• [Task description]: Gather up the lines with the word "scene" in them.
────
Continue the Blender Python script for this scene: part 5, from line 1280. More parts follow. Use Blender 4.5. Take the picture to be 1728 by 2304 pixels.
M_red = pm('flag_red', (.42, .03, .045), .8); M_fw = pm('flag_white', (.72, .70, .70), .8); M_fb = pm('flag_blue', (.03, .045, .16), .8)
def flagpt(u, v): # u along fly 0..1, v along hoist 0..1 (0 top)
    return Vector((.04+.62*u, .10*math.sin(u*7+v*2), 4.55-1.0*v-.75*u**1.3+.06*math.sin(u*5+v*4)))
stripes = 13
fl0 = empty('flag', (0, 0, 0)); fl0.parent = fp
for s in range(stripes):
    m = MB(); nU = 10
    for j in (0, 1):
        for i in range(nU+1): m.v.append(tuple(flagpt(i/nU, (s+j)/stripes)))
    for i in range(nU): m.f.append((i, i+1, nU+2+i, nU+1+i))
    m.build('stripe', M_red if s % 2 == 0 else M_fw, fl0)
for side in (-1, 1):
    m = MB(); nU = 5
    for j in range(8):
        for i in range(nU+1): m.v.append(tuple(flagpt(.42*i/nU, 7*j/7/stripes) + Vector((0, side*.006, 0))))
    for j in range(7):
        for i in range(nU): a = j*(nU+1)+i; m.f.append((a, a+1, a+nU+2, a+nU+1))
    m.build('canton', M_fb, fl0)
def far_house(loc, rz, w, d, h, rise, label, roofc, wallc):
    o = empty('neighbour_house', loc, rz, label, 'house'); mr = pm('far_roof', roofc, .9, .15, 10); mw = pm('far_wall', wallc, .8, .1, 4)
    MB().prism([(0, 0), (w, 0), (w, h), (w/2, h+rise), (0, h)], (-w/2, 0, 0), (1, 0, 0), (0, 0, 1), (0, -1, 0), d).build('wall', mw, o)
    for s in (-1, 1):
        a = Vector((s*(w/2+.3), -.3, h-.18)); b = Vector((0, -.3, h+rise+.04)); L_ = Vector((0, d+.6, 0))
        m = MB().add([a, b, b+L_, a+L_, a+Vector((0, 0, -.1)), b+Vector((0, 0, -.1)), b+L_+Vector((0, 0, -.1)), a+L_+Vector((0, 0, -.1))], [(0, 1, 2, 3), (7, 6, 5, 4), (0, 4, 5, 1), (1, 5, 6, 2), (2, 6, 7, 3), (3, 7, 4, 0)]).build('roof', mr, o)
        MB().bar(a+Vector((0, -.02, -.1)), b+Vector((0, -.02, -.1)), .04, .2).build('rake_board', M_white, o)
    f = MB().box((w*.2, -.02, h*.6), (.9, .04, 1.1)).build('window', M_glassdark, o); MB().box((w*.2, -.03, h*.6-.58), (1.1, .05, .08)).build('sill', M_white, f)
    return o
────
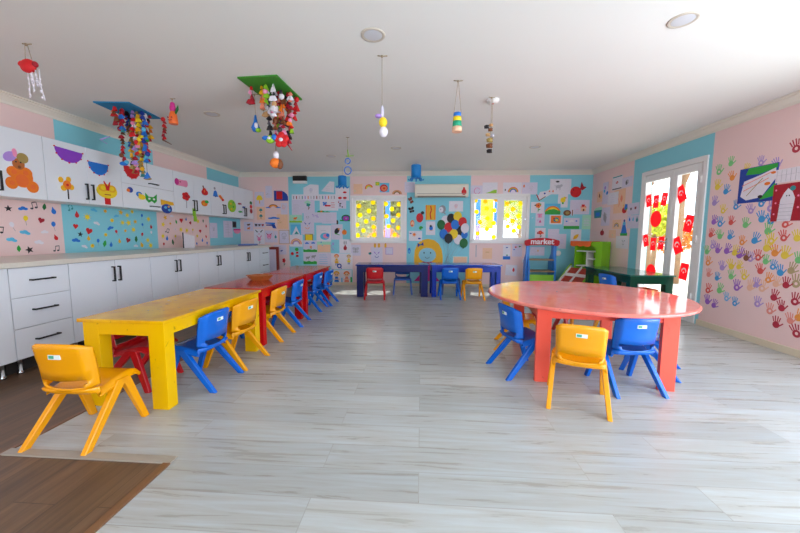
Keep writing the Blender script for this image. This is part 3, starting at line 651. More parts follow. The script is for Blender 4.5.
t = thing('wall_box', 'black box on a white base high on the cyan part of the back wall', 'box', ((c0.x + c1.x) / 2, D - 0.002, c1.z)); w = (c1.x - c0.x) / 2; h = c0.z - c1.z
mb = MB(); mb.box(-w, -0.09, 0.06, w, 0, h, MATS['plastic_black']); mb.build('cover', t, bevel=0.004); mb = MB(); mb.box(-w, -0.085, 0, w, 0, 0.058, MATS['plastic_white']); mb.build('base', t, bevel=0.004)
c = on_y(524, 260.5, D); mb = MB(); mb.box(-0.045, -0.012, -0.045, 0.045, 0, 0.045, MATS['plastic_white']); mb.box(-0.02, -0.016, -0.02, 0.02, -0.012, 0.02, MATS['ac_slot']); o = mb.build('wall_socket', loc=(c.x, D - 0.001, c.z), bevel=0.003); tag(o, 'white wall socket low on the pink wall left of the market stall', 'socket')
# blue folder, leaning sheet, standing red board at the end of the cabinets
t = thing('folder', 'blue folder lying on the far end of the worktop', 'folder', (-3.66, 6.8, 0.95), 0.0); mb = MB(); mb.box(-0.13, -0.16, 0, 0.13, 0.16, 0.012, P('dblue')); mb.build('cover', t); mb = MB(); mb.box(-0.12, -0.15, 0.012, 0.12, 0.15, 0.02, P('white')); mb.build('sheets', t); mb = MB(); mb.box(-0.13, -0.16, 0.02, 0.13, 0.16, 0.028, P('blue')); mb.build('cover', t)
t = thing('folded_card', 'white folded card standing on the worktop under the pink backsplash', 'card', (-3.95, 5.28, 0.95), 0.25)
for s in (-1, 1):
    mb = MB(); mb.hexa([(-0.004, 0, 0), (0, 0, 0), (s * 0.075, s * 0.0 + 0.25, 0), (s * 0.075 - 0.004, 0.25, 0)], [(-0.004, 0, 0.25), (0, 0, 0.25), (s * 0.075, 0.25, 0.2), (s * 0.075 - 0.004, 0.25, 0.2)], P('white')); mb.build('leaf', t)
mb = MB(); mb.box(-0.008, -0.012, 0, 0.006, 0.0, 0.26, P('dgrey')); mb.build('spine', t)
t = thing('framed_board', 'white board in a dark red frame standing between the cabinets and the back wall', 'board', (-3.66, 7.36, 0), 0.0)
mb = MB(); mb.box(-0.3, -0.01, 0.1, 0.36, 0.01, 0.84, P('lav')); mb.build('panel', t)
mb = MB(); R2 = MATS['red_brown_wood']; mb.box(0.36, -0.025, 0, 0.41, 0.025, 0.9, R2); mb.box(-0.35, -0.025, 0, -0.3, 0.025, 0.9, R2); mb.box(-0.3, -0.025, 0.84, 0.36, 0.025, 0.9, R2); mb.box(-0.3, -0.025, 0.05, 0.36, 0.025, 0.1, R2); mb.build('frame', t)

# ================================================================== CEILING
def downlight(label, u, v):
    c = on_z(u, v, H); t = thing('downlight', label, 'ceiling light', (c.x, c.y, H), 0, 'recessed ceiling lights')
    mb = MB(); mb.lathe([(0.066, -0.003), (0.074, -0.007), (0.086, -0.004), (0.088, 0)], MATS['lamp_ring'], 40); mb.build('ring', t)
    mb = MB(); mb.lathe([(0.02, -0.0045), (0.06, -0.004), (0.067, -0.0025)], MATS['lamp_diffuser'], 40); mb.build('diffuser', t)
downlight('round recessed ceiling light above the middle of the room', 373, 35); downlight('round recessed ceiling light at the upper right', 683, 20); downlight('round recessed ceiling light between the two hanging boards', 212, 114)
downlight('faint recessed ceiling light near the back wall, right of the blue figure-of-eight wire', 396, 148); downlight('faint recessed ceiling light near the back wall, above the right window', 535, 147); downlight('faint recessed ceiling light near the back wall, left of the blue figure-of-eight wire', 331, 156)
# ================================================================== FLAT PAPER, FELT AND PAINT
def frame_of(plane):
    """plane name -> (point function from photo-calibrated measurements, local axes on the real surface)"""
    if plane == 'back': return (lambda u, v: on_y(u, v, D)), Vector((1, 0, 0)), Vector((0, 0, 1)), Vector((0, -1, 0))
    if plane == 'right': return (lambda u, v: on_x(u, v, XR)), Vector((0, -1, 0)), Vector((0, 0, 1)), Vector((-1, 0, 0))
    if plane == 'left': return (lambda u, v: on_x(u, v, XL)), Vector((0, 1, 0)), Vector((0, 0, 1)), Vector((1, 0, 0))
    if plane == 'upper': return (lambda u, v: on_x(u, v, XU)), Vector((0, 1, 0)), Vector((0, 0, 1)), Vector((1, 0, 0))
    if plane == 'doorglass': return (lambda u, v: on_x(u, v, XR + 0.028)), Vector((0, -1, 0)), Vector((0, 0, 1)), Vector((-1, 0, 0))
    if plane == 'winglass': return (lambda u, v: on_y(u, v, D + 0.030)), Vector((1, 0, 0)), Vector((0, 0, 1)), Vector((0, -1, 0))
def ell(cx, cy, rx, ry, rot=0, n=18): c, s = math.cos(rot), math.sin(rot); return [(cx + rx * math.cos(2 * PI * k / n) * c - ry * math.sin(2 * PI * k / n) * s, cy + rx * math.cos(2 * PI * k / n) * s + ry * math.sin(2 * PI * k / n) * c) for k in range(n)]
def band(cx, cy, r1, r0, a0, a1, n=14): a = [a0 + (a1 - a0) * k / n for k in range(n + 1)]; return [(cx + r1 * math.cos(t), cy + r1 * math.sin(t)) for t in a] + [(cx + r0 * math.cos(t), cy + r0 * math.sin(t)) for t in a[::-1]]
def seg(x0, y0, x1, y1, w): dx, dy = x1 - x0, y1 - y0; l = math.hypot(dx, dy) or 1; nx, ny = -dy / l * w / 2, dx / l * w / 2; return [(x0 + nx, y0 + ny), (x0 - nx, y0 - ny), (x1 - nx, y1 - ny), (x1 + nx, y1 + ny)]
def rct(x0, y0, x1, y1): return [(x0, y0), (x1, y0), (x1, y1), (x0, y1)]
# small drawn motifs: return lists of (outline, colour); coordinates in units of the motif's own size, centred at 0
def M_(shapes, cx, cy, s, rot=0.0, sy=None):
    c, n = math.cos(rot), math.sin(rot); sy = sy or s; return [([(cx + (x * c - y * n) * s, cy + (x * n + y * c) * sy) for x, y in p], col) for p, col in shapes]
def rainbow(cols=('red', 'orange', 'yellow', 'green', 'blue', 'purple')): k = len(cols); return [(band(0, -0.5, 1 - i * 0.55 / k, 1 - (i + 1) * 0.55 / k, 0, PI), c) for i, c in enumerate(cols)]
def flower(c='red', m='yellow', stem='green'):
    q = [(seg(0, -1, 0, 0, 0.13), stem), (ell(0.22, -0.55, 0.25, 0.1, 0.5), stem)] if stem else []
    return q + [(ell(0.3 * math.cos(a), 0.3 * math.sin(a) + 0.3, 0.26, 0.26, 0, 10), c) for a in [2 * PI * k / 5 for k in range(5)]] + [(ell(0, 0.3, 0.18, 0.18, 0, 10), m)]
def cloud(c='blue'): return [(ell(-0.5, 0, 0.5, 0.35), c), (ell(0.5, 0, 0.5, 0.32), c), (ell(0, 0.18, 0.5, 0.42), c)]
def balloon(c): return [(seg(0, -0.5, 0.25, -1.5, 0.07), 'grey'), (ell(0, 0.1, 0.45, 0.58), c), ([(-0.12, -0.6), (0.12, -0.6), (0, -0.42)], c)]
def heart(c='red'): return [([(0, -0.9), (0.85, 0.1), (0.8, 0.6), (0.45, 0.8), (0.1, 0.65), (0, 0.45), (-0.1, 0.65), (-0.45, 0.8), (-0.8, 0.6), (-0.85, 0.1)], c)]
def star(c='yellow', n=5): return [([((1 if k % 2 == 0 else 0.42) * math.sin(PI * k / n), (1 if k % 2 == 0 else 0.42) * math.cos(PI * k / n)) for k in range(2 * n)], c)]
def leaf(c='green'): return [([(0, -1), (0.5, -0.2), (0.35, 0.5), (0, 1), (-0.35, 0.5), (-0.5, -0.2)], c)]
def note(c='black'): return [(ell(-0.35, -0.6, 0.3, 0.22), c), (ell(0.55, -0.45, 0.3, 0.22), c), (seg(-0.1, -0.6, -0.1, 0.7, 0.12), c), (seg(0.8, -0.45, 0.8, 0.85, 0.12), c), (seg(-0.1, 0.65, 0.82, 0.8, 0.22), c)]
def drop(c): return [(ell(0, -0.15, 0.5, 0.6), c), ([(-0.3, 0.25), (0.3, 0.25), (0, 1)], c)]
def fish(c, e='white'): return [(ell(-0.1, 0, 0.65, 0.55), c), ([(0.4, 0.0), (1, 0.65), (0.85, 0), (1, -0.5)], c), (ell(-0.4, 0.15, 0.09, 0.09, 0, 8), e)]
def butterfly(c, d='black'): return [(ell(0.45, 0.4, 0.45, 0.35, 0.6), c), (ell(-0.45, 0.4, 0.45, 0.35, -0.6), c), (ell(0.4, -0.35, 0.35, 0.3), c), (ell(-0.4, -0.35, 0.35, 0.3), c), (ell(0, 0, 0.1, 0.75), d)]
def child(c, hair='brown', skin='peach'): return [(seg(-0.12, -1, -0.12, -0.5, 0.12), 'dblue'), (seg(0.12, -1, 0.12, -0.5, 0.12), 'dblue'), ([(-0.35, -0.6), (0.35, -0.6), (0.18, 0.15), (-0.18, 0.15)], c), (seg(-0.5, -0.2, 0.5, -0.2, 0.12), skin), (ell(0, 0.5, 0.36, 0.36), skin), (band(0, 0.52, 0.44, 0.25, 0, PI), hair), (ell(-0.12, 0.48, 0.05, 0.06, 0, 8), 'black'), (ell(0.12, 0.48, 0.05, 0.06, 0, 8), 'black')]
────
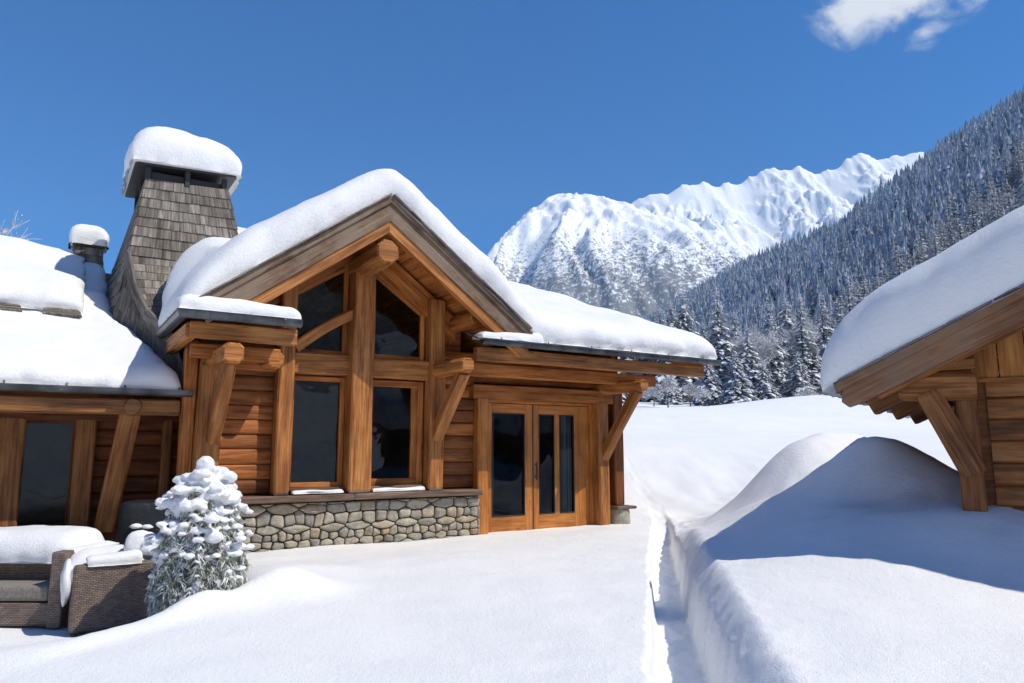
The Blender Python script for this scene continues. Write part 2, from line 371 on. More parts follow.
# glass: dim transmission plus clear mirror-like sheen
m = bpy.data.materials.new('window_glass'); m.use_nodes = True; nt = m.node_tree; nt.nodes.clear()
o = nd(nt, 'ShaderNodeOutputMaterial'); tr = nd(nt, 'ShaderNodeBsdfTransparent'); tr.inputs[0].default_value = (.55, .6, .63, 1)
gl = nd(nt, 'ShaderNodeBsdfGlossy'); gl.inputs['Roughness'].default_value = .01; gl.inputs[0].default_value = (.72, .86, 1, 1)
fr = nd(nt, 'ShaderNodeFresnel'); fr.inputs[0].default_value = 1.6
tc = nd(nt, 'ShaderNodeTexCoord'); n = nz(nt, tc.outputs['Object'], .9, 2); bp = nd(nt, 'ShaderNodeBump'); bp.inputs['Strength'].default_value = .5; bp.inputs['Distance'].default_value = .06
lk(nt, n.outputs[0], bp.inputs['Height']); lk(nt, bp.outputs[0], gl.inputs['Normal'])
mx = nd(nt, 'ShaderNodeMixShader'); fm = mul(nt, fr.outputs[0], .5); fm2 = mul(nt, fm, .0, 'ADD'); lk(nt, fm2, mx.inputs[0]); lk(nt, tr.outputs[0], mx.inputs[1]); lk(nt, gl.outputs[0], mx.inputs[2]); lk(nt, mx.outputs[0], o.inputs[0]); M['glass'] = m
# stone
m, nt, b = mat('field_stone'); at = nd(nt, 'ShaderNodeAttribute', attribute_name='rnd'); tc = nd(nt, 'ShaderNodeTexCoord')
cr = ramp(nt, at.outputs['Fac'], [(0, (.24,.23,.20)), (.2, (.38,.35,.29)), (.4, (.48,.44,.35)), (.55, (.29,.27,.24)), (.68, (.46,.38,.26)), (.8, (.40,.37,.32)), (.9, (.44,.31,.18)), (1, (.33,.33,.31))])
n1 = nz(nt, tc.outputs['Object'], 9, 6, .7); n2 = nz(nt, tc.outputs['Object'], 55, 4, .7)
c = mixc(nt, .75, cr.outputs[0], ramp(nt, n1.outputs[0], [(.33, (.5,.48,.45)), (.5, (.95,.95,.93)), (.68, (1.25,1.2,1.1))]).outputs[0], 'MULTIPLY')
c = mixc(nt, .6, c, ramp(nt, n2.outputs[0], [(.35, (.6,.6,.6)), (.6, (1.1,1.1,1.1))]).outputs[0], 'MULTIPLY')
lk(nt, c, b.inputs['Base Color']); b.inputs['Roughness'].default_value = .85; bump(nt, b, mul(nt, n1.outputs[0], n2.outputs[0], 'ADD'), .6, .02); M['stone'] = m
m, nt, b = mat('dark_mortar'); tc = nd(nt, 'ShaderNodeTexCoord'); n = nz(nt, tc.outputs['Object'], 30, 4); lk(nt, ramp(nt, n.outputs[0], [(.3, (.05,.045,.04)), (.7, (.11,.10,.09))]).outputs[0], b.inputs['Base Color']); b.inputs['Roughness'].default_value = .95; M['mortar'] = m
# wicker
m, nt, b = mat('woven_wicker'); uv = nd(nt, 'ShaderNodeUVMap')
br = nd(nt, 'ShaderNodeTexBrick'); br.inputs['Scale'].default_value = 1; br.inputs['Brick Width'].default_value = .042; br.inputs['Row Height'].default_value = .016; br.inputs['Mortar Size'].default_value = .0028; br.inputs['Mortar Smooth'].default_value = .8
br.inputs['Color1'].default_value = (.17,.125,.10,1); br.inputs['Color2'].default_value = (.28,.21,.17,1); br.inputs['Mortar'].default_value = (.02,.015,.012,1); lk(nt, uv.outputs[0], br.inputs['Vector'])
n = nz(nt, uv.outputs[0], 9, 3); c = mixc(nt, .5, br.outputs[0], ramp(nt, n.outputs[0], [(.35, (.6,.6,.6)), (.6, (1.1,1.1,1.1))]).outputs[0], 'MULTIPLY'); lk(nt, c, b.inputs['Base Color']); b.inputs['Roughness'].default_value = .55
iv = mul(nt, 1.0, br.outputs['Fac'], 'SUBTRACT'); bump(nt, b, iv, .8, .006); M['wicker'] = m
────
• [Solution to the problem]:
Continue the Blender Python script for this scene: part 5, from line 1280. More parts follow. Use Blender 4.5. Take the picture to be 1728 by 2304 pixels.
The Blender Python script for this scene continues. Write part 2, from line 371 on. More parts follow.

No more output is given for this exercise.